The disconnect between Oracle’s cash flow reality and its income statement has reached critical, unsustainable levels. In fiscal 2025, Oracle’s depreciation and amortization (D&A) remained completely flat year-over-year at $6.17 billion. Yet, in that exact same period, capital expenditures tripled to $21.22 billion, driving the firm’s free cash flow negative. Because the physical servers and massive gigawatt data centers take significant time to construct and be placed into service, the depreciation hit is severely delayed. Investors looking solely at Oracle’s 2025 operating margins are viewing a financial illusion; they are seeing the revenue benefits of early cloud adoption without bearing the expense weight of the infrastructure that supports it.

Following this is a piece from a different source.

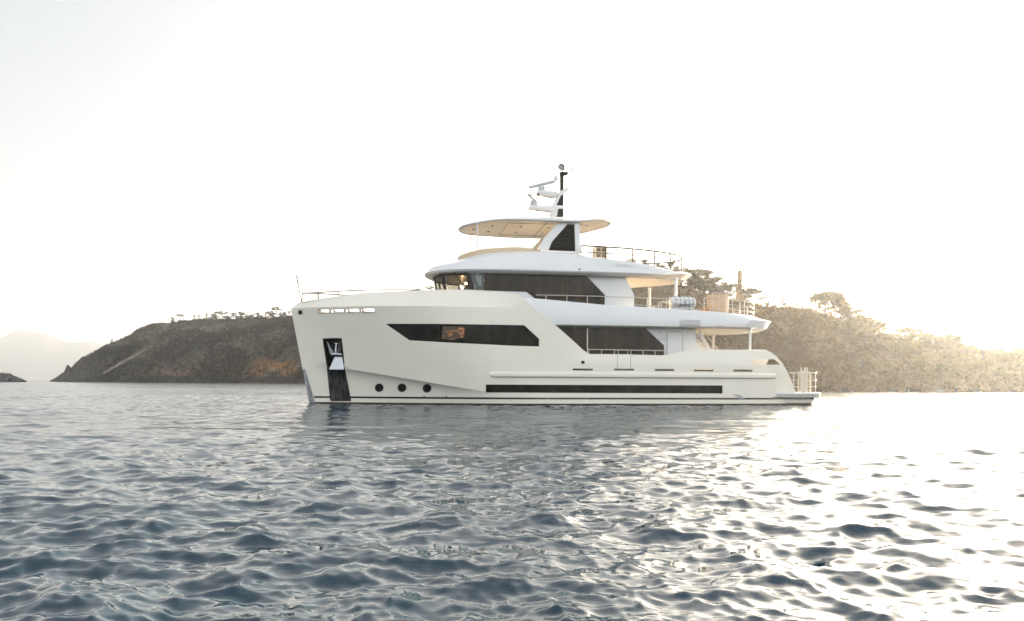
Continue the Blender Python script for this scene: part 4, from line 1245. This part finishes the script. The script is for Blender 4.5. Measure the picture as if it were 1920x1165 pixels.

When the $21 billion from 2025 and the incoming $50 billion from 2026 hit the balance sheet and enter service, the subsequent depreciation expense will be staggering. Visible Alpha estimates that Oracle’s depreciation will skyrocket to $33 billion by 2029, representing an estimated 18% of total revenue. Because Oracle embeds this depreciation within its “Cloud and software” operating expenses, the headline gross margins of the cloud division are destined for severe compression. S&P Global Ratings has already noted that Oracle’s leverage metrics will remain stretched, forecasting adjusted leverage to reach the high-4x range in fiscal 2027 and 2028.

The bullish counter-argument, heavily promoted by management, is found in Oracle’s Remaining Performance Obligations (RPO). Oracle reported a staggering RPO backlog of $523 billion in late 2025, fueled by massive multi-year commitments from hyperscalers who desperately need power and space. Management argues that the $50 billion capital raise is entirely de-risked because the data centers are essentially pre-leased to blue-chip tenants on ironclad long-term contracts. However, the operational execution risk remains immense. Oracle is taking on massive debt to buy rapidly depreciating assets (GPUs and servers) that will be technologically obsolete in three to five years. If Oracle is depreciating these assets over their maximum useful lives to protect GAAP earnings, it runs the precise risk that Amazon is currently trying to avoid: a balance sheet bloated with carrying values that far exceed their true economic worth. If any of the major AI startups default, or if the next generation of AI chips renders the current infrastructure too power-inefficient to run profitably, Oracle’s leveraged bet will result in catastrophic asset impairments. Oracle is no longer a traditional software stock; it is a highly levered, macro bet on the physical plumbing of the AI economy.